>>>
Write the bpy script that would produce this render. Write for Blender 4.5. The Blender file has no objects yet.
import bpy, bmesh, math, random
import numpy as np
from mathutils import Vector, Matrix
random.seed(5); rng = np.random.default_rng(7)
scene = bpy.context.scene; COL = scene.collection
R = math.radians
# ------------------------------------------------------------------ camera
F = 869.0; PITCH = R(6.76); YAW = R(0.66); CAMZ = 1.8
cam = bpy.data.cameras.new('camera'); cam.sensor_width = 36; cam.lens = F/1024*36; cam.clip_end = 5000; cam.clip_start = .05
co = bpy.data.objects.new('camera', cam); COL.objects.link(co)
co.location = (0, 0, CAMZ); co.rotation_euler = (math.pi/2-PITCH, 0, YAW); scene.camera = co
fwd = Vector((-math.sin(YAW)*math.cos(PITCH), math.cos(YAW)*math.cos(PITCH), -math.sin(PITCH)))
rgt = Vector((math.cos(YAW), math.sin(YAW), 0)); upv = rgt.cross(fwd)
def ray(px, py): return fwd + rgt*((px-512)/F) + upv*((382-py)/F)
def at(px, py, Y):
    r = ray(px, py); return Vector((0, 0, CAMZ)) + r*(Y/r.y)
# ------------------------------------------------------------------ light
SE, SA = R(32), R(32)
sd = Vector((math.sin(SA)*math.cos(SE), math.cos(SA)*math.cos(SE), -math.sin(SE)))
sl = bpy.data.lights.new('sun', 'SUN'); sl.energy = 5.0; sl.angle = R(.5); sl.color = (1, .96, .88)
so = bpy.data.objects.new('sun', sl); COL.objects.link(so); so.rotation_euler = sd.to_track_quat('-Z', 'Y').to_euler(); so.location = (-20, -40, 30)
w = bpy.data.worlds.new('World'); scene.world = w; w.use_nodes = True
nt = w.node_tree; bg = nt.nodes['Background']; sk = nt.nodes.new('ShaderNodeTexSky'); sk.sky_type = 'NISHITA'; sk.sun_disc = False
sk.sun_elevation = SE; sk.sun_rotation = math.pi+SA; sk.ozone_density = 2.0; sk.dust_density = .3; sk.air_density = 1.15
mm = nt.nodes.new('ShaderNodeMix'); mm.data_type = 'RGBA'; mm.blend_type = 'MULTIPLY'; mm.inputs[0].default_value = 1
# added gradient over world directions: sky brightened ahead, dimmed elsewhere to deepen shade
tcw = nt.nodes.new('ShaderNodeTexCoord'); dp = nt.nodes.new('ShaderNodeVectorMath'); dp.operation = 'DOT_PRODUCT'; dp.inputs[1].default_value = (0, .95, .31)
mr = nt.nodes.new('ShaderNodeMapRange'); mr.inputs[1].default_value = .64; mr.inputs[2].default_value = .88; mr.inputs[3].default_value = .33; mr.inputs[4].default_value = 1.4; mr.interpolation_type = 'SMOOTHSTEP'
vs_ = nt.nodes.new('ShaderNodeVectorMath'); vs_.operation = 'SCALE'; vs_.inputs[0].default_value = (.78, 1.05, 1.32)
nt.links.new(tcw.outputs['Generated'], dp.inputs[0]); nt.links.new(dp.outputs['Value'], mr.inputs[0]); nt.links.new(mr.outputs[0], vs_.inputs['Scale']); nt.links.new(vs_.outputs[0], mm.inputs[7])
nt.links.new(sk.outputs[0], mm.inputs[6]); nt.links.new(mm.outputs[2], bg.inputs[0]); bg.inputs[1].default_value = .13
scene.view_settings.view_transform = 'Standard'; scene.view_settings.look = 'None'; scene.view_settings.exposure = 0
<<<
> Objective:
Each line of the material should be duplicated exactly, please.

> Final result:
Write the bpy script that would produce this render. Write for Blender 4.5. The Blender file has no objects yet.
import bpy, bmesh, math, random
import numpy as np
from mathutils import Vector, Matrix
random.seed(5); rng = np.random.default_rng(7)
scene = bpy.context.scene; COL = scene.collection
R = math.radians
# ------------------------------------------------------------------ camera
F = 869.0; PITCH = R(6.76); YAW = R(0.66); CAMZ = 1.8
cam = bpy.data.cameras.new('camera'); cam.sensor_width = 36; cam.lens = F/1024*36; cam.clip_end = 5000; cam.clip_start = .05
co = bpy.data.objects.new('camera', cam); COL.objects.link(co)
co.location = (0, 0, CAMZ); co.rotation_euler = (math.pi/2-PITCH, 0, YAW); scene.camera = co
fwd = Vector((-math.sin(YAW)*math.cos(PITCH), math.cos(YAW)*math.cos(PITCH), -math.sin(PITCH)))
rgt = Vector((math.cos(YAW), math.sin(YAW), 0)); upv = rgt.cross(fwd)
def ray(px, py): return fwd + rgt*((px-512)/F) + upv*((382-py)/F)
def at(px, py, Y):
    r = ray(px, py); return Vector((0, 0, CAMZ)) + r*(Y/r.y)
# ------------------------------------------------------------------ light
SE, SA = R(32), R(32)
sd = Vector((math.sin(SA)*math.cos(SE), math.cos(SA)*math.cos(SE), -math.sin(SE)))
sl = bpy.data.lights.new('sun', 'SUN'); sl.energy = 5.0; sl.angle = R(.5); sl.color = (1, .96, .88)
so = bpy.data.objects.new('sun', sl); COL.objects.link(so); so.rotation_euler = sd.to_track_quat('-Z', 'Y').to_euler(); so.location = (-20, -40, 30)
w = bpy.data.worlds.new('World'); scene.world = w; w.use_nodes = True
nt = w.node_tree; bg = nt.nodes['Background']; sk = nt.nodes.new('ShaderNodeTexSky'); sk.sky_type = 'NISHITA'; sk.sun_disc = False
sk.sun_elevation = SE; sk.sun_rotation = math.pi+SA; sk.ozone_density = 2.0; sk.dust_density = .3; sk.air_density = 1.15
mm = nt.nodes.new('ShaderNodeMix'); mm.data_type = 'RGBA'; mm.blend_type = 'MULTIPLY'; mm.inputs[0].default_value = 1
# added gradient over world directions: sky brightened ahead, dimmed elsewhere to deepen shade
tcw = nt.nodes.new('ShaderNodeTexCoord'); dp = nt.nodes.new('ShaderNodeVectorMath'); dp.operation = 'DOT_PRODUCT'; dp.inputs[1].default_value = (0, .95, .31)
mr = nt.nodes.new('ShaderNodeMapRange'); mr.inputs[1].default_value = .64; mr.inputs[2].default_value = .88; mr.inputs[3].default_value = .33; mr.inputs[4].default_value = 1.4; mr.interpolation_type = 'SMOOTHSTEP'
vs_ = nt.nodes.new('ShaderNodeVectorMath'); vs_.operation = 'SCALE'; vs_.inputs[0].default_value = (.78, 1.05, 1.32)
nt.links.new(tcw.outputs['Generated'], dp.inputs[0]); nt.links.new(dp.outputs['Value'], mr.inputs[0]); nt.links.new(mr.outputs[0], vs_.inputs['Scale']); nt.links.new(vs_.outputs[0], mm.inputs[7])
nt.links.new(sk.outputs[0], mm.inputs[6]); nt.links.new(mm.outputs[2], bg.inputs[0]); bg.inputs[1].default_value = .13
scene.view_settings.view_transform = 'Standard'; scene.view_settings.look = 'None'; scene.view_settings.exposure = 0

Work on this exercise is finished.